After Lionel Barrymore’s fruitily voiced introduction we open with some Brahms. Though the documentation doesn’t disclose the exact provenance of any of these recordings this Hungarian Dance is derived from a Concert Hall broadcast for Armed Forces Radio made in Los Angeles in January 1945 and was once available on a Rococo LP. Those who swear by the Steinberg-led Introduction and Rondo Capriccioso probably haven’t heard the 1935 Barbirolli disc. Even so this 1945 performance is full of Heifetz’s enormous and sumptuous flair, a sense of luscious intimacy and panache – with Heifetz slides (unmistakeable) and finger position changes of intensity and heat. Heifetz recorded, one way or another, quite a bit of Castelnuovo-Tedesco, including his major commitment, the Second Concerto, with Wallenstein in 1954 (a recording of the First under Toscanini and the NBC Orchestra hasn’t, to my knowledge, yet surfaced.
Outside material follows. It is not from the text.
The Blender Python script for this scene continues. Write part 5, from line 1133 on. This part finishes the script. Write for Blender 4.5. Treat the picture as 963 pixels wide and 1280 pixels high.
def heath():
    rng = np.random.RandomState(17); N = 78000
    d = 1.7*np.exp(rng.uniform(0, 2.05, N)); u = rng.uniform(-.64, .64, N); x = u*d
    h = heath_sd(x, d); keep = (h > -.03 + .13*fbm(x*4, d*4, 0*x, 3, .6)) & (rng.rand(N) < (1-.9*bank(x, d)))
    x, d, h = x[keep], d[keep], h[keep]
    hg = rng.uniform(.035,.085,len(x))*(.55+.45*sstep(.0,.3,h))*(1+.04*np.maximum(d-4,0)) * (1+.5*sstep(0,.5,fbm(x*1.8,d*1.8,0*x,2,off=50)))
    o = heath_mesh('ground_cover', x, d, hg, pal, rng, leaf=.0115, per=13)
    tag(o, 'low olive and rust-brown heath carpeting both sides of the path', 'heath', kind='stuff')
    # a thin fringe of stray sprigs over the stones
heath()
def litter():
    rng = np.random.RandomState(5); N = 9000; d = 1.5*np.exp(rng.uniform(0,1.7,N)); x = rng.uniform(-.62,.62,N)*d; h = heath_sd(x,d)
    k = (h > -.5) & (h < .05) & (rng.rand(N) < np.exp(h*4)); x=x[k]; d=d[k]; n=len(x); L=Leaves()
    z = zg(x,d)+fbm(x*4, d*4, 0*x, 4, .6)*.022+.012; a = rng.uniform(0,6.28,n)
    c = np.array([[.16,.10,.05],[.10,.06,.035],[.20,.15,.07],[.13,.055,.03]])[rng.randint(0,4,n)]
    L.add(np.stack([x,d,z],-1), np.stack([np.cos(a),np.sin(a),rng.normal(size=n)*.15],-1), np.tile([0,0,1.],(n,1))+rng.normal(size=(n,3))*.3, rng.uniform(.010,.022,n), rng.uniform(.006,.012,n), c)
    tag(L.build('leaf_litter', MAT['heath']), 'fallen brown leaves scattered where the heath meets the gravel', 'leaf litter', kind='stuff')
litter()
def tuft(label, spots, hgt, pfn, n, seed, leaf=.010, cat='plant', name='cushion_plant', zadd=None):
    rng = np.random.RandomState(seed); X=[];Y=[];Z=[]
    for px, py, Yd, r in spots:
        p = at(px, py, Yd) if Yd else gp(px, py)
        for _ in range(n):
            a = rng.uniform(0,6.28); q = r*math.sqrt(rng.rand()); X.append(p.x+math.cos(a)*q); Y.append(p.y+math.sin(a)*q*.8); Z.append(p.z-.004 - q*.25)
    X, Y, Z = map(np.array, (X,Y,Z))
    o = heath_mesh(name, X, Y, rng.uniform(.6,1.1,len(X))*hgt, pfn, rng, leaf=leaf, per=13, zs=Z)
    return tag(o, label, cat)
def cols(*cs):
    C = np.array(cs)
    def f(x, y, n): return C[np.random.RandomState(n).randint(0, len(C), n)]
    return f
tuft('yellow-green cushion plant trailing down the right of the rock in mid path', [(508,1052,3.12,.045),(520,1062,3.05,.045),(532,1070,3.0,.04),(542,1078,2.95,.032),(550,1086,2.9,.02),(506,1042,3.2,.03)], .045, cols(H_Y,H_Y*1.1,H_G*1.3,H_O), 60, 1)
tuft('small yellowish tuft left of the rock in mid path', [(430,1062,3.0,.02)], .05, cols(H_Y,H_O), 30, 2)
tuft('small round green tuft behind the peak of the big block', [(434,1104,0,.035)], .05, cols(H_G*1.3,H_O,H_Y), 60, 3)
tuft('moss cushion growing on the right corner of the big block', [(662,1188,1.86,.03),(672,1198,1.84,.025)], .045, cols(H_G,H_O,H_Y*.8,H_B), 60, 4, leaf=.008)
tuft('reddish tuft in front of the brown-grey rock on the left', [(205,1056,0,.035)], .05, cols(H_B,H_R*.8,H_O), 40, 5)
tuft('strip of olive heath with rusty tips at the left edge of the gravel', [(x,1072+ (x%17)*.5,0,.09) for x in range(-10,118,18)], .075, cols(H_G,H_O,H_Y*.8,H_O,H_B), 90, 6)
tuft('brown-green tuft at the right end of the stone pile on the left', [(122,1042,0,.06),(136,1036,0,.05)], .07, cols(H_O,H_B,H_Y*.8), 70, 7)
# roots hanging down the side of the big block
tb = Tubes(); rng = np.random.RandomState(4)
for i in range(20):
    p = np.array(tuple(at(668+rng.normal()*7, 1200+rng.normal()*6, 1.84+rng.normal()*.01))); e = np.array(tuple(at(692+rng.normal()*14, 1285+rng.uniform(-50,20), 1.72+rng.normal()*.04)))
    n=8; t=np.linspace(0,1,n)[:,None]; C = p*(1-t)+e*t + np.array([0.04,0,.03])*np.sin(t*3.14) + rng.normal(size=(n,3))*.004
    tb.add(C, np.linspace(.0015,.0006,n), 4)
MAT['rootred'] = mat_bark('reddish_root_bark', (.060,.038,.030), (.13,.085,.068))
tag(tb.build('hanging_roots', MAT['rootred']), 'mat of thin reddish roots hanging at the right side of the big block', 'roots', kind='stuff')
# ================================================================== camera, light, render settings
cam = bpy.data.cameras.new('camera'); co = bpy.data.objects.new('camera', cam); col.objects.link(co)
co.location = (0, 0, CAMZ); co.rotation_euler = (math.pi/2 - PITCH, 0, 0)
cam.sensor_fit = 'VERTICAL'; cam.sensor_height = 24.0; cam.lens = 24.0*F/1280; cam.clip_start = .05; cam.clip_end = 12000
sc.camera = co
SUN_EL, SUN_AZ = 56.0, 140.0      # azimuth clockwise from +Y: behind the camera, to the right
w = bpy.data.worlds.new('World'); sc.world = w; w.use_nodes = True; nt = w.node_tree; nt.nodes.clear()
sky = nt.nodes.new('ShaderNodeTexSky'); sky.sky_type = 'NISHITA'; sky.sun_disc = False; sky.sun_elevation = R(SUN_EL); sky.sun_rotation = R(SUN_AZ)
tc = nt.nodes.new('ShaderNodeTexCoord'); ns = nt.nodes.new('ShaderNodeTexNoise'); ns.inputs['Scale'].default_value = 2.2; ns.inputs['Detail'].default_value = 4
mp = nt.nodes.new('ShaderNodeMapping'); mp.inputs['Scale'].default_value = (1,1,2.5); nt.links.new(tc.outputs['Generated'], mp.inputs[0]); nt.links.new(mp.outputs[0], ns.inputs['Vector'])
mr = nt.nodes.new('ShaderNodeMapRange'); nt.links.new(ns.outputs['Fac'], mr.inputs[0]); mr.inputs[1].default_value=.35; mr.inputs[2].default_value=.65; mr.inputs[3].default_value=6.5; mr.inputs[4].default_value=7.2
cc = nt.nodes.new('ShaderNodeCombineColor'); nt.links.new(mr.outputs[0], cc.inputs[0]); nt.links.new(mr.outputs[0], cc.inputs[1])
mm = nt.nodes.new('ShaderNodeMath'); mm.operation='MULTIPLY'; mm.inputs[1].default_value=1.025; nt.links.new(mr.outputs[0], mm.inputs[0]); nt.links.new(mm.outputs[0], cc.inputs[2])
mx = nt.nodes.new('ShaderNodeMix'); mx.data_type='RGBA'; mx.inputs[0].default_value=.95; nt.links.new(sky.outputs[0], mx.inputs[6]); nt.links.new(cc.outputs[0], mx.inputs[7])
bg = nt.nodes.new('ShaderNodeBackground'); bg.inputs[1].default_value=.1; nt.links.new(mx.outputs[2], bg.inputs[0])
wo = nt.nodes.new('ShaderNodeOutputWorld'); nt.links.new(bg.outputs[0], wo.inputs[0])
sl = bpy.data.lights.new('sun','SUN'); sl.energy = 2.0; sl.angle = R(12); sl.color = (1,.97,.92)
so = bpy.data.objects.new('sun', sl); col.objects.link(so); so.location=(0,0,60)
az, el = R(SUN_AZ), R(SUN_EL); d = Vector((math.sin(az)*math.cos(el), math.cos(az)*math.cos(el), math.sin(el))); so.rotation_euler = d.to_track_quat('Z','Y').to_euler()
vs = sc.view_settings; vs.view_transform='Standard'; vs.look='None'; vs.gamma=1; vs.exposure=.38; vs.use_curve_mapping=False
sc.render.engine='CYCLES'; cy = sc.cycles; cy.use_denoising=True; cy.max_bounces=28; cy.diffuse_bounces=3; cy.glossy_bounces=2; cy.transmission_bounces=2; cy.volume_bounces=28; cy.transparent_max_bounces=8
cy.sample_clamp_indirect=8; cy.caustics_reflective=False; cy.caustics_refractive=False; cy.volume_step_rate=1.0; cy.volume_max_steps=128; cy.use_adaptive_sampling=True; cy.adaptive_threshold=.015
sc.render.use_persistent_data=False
Let’s hope.) This live broadcast of the second movement is full of great delicacy and intimately soaring lyricism as well as magnetic sweep. The aural imperfections of occluded orchestral contributions – and they are in any case a little untidy – are no hindrance at all.
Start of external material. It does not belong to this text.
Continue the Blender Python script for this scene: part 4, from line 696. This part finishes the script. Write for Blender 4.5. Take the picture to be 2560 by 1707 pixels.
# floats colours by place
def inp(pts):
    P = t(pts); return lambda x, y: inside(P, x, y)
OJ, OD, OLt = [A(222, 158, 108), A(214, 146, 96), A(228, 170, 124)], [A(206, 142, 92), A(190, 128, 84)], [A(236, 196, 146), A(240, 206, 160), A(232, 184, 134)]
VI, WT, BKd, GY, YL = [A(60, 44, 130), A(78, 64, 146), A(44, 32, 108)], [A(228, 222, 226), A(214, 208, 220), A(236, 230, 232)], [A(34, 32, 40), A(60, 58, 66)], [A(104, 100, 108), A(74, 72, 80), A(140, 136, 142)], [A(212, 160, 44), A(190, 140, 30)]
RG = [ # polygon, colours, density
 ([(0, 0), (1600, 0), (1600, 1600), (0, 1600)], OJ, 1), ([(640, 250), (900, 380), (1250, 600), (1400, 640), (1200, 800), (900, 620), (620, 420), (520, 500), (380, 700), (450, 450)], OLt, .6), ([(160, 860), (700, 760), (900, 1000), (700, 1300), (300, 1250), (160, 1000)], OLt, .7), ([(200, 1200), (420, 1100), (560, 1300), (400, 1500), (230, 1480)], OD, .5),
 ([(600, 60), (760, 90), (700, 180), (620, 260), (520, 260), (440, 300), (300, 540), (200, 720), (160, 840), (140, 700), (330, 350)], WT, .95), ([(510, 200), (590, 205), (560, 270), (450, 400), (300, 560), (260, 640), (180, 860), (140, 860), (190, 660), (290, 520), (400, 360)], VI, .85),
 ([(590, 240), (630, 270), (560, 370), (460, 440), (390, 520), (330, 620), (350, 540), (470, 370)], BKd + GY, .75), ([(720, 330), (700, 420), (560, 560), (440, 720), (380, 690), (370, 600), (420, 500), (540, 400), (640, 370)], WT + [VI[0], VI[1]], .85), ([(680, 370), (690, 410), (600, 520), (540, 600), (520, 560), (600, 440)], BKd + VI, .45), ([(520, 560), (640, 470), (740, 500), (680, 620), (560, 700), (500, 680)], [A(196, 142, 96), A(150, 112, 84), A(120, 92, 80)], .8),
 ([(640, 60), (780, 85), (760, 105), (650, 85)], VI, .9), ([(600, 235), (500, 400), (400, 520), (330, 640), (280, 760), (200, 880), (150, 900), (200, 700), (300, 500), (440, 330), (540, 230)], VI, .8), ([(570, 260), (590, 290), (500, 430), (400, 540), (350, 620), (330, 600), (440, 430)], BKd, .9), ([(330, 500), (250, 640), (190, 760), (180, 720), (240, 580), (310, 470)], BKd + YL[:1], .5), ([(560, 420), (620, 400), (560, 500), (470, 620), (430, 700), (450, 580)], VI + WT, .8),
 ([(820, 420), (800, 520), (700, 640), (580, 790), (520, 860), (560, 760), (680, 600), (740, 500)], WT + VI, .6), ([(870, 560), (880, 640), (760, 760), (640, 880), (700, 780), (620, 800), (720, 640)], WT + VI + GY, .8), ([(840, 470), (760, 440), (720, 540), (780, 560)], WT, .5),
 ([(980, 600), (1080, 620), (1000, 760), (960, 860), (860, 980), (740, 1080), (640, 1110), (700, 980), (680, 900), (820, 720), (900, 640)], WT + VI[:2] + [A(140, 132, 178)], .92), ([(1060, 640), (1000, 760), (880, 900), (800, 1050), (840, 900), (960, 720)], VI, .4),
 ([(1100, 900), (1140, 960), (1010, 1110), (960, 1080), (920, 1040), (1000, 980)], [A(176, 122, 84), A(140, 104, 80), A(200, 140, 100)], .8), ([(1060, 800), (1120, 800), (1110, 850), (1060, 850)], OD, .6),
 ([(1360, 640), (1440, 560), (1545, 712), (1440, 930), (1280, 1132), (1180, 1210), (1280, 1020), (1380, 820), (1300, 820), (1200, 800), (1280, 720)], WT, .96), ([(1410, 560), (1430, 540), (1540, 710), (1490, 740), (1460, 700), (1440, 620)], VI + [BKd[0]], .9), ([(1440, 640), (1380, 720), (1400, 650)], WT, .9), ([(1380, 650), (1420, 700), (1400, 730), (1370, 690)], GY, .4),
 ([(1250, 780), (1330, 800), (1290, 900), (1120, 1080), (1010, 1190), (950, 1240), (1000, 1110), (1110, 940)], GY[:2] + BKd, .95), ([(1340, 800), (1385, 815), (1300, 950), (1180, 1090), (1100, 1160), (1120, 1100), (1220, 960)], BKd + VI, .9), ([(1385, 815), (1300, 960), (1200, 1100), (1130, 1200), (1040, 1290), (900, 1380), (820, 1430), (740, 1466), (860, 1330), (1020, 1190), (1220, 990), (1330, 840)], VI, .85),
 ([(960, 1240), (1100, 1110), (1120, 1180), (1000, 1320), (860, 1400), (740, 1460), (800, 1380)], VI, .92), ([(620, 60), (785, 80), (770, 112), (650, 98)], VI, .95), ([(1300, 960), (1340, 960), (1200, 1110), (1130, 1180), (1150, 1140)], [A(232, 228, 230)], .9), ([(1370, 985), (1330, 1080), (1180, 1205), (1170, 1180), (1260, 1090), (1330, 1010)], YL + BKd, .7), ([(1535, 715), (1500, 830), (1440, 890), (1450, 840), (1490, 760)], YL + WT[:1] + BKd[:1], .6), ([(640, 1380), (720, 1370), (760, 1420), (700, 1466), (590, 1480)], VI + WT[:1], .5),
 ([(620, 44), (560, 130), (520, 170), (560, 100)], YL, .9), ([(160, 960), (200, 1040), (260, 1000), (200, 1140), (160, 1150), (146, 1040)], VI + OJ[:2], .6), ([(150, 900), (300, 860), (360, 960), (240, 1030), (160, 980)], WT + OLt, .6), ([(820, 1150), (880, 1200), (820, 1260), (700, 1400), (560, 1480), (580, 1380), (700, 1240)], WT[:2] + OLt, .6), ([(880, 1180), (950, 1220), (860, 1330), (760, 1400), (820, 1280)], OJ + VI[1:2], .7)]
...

Beau Soir comes with his characteristic hooded and muted intensity and Clair de Lune though familiar from the Bay disc of 1945, represents a slightly later take on it. The well-chosen dance selection proves enticing as well, though all will be familiar from commercial discs. Good to hear Gruenberg’s concerto movement (only the second movement is here) as it’s never struck me as bad as people say it is – certainly not in a performance as evocative as this one. The Lalo is grave and dramatic and not at all Francophile in orientation but lovers of Americana will applaud the sliver of Burleigh and C. C. White’s Plenty o’ Nuttin impression in his Levee Dance with its Joshua fit quotation. To end we have a Heifetz blockbuster, Sarasate’s Romanza Andaluza. Having listened to eighteen different recordings of it one evening recently – for reasons too dull for me to go into – ranging from Armida Senatra in about 1910 to Michael Rabin in about 1950 I can say with some authority that Heifetz has never been matched here.